The flight into Anchorage was not nearly as turbulent as I was expecting (Mom, I think even you would have been okay, even without being doped up so as to avoid a heart attack and white knuckles on the arm rest). Although I must say, I swear this is the darkest place I have ever seen. Flying in even with a city of lights below, the darkness seemed to swallow up any light emanating from it. There was no light grey from the reflection of lights on the clouds, not even any stars, and I couldn’t have pointed out the horizon to you if you had paid me. I had been telling myself living in the darkness wouldn’t be that bad, but seeing how thick it is here, it is already making me wonder how people don’t go insane. Well, I guess some of them probably do.

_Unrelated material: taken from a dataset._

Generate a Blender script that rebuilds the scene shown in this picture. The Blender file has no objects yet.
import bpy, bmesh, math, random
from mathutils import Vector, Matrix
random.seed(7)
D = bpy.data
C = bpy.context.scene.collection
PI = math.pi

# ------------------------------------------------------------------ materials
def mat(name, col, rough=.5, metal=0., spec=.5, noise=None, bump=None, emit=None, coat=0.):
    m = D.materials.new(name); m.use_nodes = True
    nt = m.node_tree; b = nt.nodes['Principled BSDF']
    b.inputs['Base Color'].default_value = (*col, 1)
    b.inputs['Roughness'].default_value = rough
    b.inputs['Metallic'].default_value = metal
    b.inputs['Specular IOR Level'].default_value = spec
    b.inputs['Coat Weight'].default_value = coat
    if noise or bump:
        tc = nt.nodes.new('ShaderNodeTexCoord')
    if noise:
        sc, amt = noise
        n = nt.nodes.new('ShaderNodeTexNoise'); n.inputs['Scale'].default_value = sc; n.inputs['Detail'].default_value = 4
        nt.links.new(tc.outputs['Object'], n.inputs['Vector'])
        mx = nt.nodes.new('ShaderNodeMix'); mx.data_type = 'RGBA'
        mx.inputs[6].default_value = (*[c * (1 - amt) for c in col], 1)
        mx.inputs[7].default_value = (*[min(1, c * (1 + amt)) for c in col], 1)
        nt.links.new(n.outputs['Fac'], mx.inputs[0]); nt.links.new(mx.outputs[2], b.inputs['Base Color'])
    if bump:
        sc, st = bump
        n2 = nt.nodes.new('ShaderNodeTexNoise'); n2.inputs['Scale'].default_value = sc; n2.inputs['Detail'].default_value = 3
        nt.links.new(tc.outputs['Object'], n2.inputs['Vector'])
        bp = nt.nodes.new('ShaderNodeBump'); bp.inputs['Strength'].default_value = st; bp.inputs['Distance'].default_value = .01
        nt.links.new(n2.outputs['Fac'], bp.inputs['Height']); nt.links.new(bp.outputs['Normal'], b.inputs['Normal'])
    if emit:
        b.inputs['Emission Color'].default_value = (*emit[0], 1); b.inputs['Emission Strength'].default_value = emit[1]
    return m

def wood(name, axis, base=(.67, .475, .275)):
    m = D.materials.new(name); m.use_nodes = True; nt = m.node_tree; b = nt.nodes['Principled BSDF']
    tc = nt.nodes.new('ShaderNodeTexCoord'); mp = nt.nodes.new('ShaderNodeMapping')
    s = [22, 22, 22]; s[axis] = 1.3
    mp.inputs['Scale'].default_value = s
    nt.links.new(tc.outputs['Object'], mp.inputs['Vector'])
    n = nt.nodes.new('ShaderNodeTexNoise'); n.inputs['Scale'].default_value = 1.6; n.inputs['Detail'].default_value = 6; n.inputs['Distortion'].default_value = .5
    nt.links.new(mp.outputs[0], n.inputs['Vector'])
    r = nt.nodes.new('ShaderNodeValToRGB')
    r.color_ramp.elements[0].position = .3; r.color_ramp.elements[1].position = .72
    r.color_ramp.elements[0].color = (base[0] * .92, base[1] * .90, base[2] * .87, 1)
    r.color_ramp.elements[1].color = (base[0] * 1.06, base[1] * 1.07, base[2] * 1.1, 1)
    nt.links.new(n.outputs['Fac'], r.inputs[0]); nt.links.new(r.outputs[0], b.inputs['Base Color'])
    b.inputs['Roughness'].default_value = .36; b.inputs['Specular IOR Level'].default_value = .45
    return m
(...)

I have been eager to reach my destination ever since I have been sitting in Logan airport waiting for my first flight. That already feels like days ago. There was a brief moment of sadness when it really hit me that I will be gone for much longer than I have ever been away from New England. Sitting on the runway, waiting for takeoff I looked out the window at the Boston skyline. There amongst the buildings I saw the prominent structure of the Zakim Bridge heading out of Boston. I don’t know why of all things, this is the thing that did it; maybe it was because it was right before my journey truly began, or maybe because I knew that bridge would have taken me in the direction of home.
I also learned today (yesterday?) that the reason traveling makes you so tired is due to the lower oxygen levels present in the pressurized cabin than we are normally accustomed to breathing. Who knew? This tidbit of information was courtesy of the United Airlines video about the new planes they have added to their fleet. I actually got to fly in one to Anchorage and I must say it was quite the improvement! I think I might have had to punch someone if I had to sit through a third flight in a seat that would have made a closet crammed full of dirty wet mops feel cozy. Well, I think it is about time to eat again, I’m not even sure what meal I should be eating at this point… Only a few more hours to go until I reach my final destination!